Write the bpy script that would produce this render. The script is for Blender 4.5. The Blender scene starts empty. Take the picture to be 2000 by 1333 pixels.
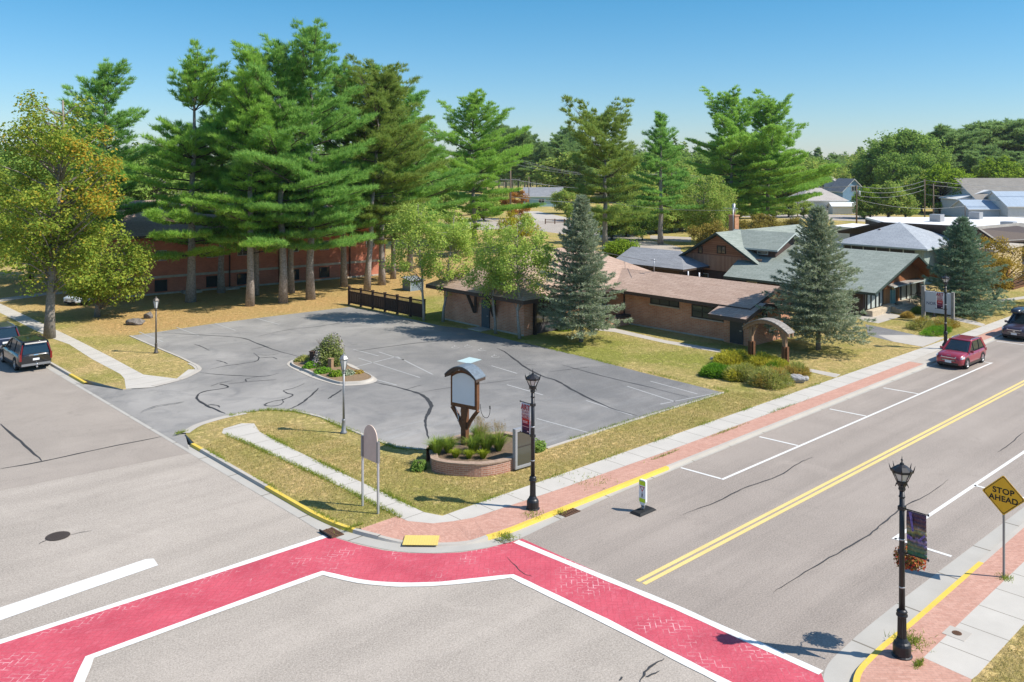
import bpy, bmesh, math, random
import numpy as np
from mathutils import Vector, Matrix, geometry
random.seed(7)
R = math.radians
PI = math.pi
SC = bpy.context.scene
COL = SC.collection

# ------------------------------------------------------------------ camera, sky, sun, exposure
# world X runs along the main street, world Y along the side street, camera 13.5 m up
F, H, YH = 1720.0, 13.5, 312.0
CA, SA = 1855 / math.hypot(1855, 1720), 1720 / math.hypot(1855, 1720)
cam = bpy.data.cameras.new("camera")
cam.sensor_width = 36
cam.lens = F / 2000 * 36
cam.shift_y = -(666.5 - YH) / 2000
cam.clip_end = 6000
cam.clip_start = 0.5
cam_o = bpy.data.objects.new("camera", cam)
COL.objects.link(cam_o)
cam_o.location = (0, 0, H)
cam_o.rotation_euler = (R(90), 0, -math.atan2(SA, CA))
SC.camera = cam_o

SUN_EL = R(48)
SUN_DIR = Vector((0.566 * math.cos(SUN_EL), -0.825 * math.cos(SUN_EL), math.sin(SUN_EL)))
w = bpy.data.worlds.new("World")
SC.world = w
w.use_nodes = True
wn = w.node_tree
sky = wn.nodes.new("ShaderNodeTexSky")
sky.sky_type = 'NISHITA'
sky.sun_disc = False
sky.sun_elevation = SUN_EL
sky.sun_rotation = math.atan2(SUN_DIR.x, SUN_DIR.y)
sky.altitude = 300
sky.air_density = 1.0
sky.dust_density = 0.15
sky.ozone_density = 4.0
bg = wn.nodes["Background"]
bg.inputs[1].default_value = 0.145
tint = wn.nodes.new("ShaderNodeMix"); tint.data_type = 'RGBA'; tint.blend_type = 'MULTIPLY'
tint.inputs[0].default_value = 1.0
tcw = wn.nodes.new("ShaderNodeTexCoord")
sxw = wn.nodes.new("ShaderNodeSeparateXYZ")
wn.links.new(tcw.outputs["Generated"], sxw.inputs[0])
mrw = wn.nodes.new("ShaderNodeMapRange")
mrw.inputs[1].default_value = 0.0; mrw.inputs[2].default_value = 0.6
wn.links.new(sxw.outputs[2], mrw.inputs[0])
crw = wn.nodes.new("ShaderNodeValToRGB")
e_ = crw.color_ramp.elements
e_[0].position = 0.0; e_[0].color = (0.50, 0.55, 0.65, 1)
e_[1].position = 1.0; e_[1].color = (0.85, 0.98, 1.0, 1)  # zenith brightened above the view, added fill light for the shadows
k_ = e_.new(0.40); k_.color = (0.18, 0.55, 0.64, 1)
wn.links.new(mrw.outputs[0], crw.inputs[0])
wn.links.new(crw.outputs[0], tint.inputs[7])
wn.links.new(sky.outputs[0], tint.inputs[6])
wn.links.new(tint.outputs[2], bg.inputs[0])
sl = bpy.data.lights.new("sun", 'SUN')
sl.energy = 4.75
sl.angle = R(0.5)
sl.color = (1.0, 0.94, 0.85)
so = bpy.data.objects.new("sun", sl)
COL.objects.link(so)
so.rotation_euler = SUN_DIR.to_track_quat('Z', 'Y').to_euler()
SC.view_settings.view_transform = 'Standard'
SC.view_settings.look = 'None'
SC.view_settings.exposure = 0.5
SC.view_settings.gamma = 1
SC.view_settings.use_curve_mapping = False
try:
    SC.cycles.max_bounces = 6
    SC.cycles.diffuse_bounces = 3
    SC.cycles.transparent_max_bounces = 6
    SC.cycles.use_denoising = True
except Exception:
    pass

# ------------------------------------------------------------------ places on the ground
def gp(px, py, z=0.0):
    """ground point (street axes) seen at a spot of the 2000 px survey photograph"""
    y = F * (H - z) / (py - YH)
    x = (px - 1000) * y / F
    return (x * CA + y * SA, -x * SA + y * CA)

def gps(pts, z=0.0):
    return [gp(a, b, z) for a, b in pts]

RZ = -0.12

# ------------------------------------------------------------------ materials
MATS = {}
class NT:
    def __init__(s, name):
        s.m = bpy.data.materials.new(name)
        s.m.use_nodes = True
        s.t = s.m.node_tree
        s.n = s.t.nodes
        s.p = s.n["Principled BSDF"]
        s.out = s.n["Material Output"]
        MATS[name] = s.m
    def add(s, typ, **kw):
        nd = s.n.new(typ)
        for k, v in kw.items():
            if k.startswith("i_"):
                nd.inputs[k[2:].replace("_", " ")].default_value = v
            else:
                setattr(nd, k, v)
        return nd
    def link(s, a, b):
        s.t.links.new(a, b)
    def coord(s, kind="Object", scale=None):
        tc = s.add("ShaderNodeTexCoord")
        o = tc.outputs[kind]
        if scale is not None:
            mp = s.add("ShaderNodeMapping")
            mp.inputs["Scale"].default_value = scale
            s.link(o, mp.inputs[0])
            o = mp.outputs[0]
        return o
    def pos(s, scale=None):
        g = s.add("ShaderNodeNewGeometry")
        o = g.outputs["Position"]
        if scale is not None:
            mp = s.add("ShaderNodeMapping")
            mp.inputs["Scale"].default_value = scale
            s.link(o, mp.inputs[0])
            o = mp.outputs[0]
        return o
    def noise(s, vec, scale, detail=4, rough=0.55, lo=0.35, hi=0.65, dist=0.0):
        nz = s.add("ShaderNodeTexNoise")
        nz.inputs["Scale"].default_value = scale
        nz.inputs["Detail"].default_value = detail
        nz.inputs["Roughness"].default_value = rough
        nz.inputs["Distortion"].default_value = dist
        s.link(vec, nz.inputs["Vector"])
        mr = s.add("ShaderNodeMapRange")
        mr.inputs[1].default_value = lo
        mr.inputs[2].default_value = hi
        s.link(nz.outputs[0], mr.inputs[0])
        return mr.outputs[0]
    def mix(s, fac, a, b, mode='MIX'):
        m = s.add("ShaderNodeMix", data_type='RGBA', blend_type=mode)
        for sock, v in ((m.inputs[0], fac), (m.inputs[6], a), (m.inputs[7], b)):
            if isinstance(v, (int, float)):
                sock.default_value = v
            elif isinstance(v, (tuple, list)):
                sock.default_value = (v[0], v[1], v[2], 1)
            else:
                s.link(v, sock)
        return m.outputs[2]
    def math(s, op, a, b=0.0):
        m = s.add("ShaderNodeMath", operation=op)
        for sock, v in ((m.inputs[0], a), (m.inputs[1], b)):
            if isinstance(v, (int, float)):
                sock.default_value = v
            else:
                s.link(v, sock)
        return m.outputs[0]
    def color(s, c):
        if isinstance(c, (tuple, list)):
            s.p.inputs["Base Color"].default_value = (c[0], c[1], c[2], 1)
        else:
            s.link(c, s.p.inputs["Base Color"])
    def bump(s, h, strength=0.3, dist=0.02):
        b = s.add("ShaderNodeBump")
        b.inputs["Strength"].default_value = strength
        b.inputs["Distance"].default_value = dist
        s.link(h, b.inputs["Height"])
        s.link(b.outputs[0], s.p.inputs["Normal"])
    def rough(s, v, spec=0.3):
        s.p.inputs["Roughness"].default_value = v
        s.p.inputs["Specular IOR Level"].default_value = spec

def m_plain(name, c, rough=0.6, metal=0.0, var=0.25, scale=6.0, spec=0.3, c2=None):
    t = NT(name)
    v = t.coord("Object")
    f = t.noise(v, scale, 5, 0.6, 0.3, 0.7)
    dark = c2 if c2 else tuple(x * (1 - var) for x in c)
    t.color(t.mix(f, dark, c))
    t.rough(rough, spec)
    t.p.inputs["Metallic"].default_value = metal
    return t.m

def m_asphalt(name, c1, c2, speck=0.5, patch=0.25, streak=None):
    t = NT(name)
    v = t.pos()
    big = t.noise(v, patch, 6, 0.65, 0.34, 0.66, 0.5)
    col = t.mix(big, c1, c2)
    if streak:
        sv = t.pos((streak[0], streak[1], 1))
        st_ = t.noise(sv, 1.0, 5, 0.6, 0.44, 0.7)
        col = t.mix(t.math('MULTIPLY', st_, 0.62), col, tuple(x * 0.66 for x in c1))
    if name == "main_road_asphalt":
        sy = t.add("ShaderNodeSeparateXYZ"); t.link(v, sy.inputs[0])
        tn = t.noise(t.pos((0.04, 0.8, 1)), 1.2, 5, 0.6, 0.3, 0.7)
        for c_ in (20.4, 18.9, 16.6, 15.0):
            d_ = t.math('ABSOLUTE', t.math('SUBTRACT', sy.outputs[1], c_))
            mr_ = t.add("ShaderNodeMapRange"); mr_.inputs[1].default_value = 0.75; mr_.inputs[2].default_value = 0.1
            t.link(d_, mr_.inputs[0])
            col = t.mix(t.math('MULTIPLY', t.math('MULTIPLY', mr_.outputs[0], tn), 0.32), col, tuple(x * 0.62 for x in c1))
    stain = t.noise(v, 0.75, 6, 0.72, 0.56, 0.74, 1.2)
    col = t.mix(t.math('MULTIPLY', stain, 0.42), col, tuple(x * 0.6 for x in c1))
    pale = t.noise(v, 0.33, 6, 0.7, 0.58, 0.75, 0.8)
    col = t.mix(t.math('MULTIPLY', pale, 0.35), col, tuple(min(1, x * 1.3) for x in c2))
    fine = t.noise(v, 17, 3, 0.85, 0.38, 0.62)
    col = t.mix(t.math('MULTIPLY', fine, speck), col, tuple(min(1, x * 1.5) for x in c2))
    fine2 = t.noise(t.pos((1, 1, 3)), 23, 3, 0.85, 0.5, 0.66)
    col = t.mix(t.math('MULTIPLY', fine2, speck * 0.9), col, tuple(x * 0.5 for x in c1))
    t.color(col)
    t.rough(0.9, 0.2)
    t.bump(fine, 0.3, 0.012)
    return t.m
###
=== TASK PROMPT ===
Identify which lines contain the word "scene" and copy each one.

=== RESULT FOR THIS EXERCISE ===
Write the bpy script that would produce this render. The script is for Blender 4.5. The Blender scene starts empty. Take the picture to be 2000 by 1333 pixels.
SC = bpy.context.scene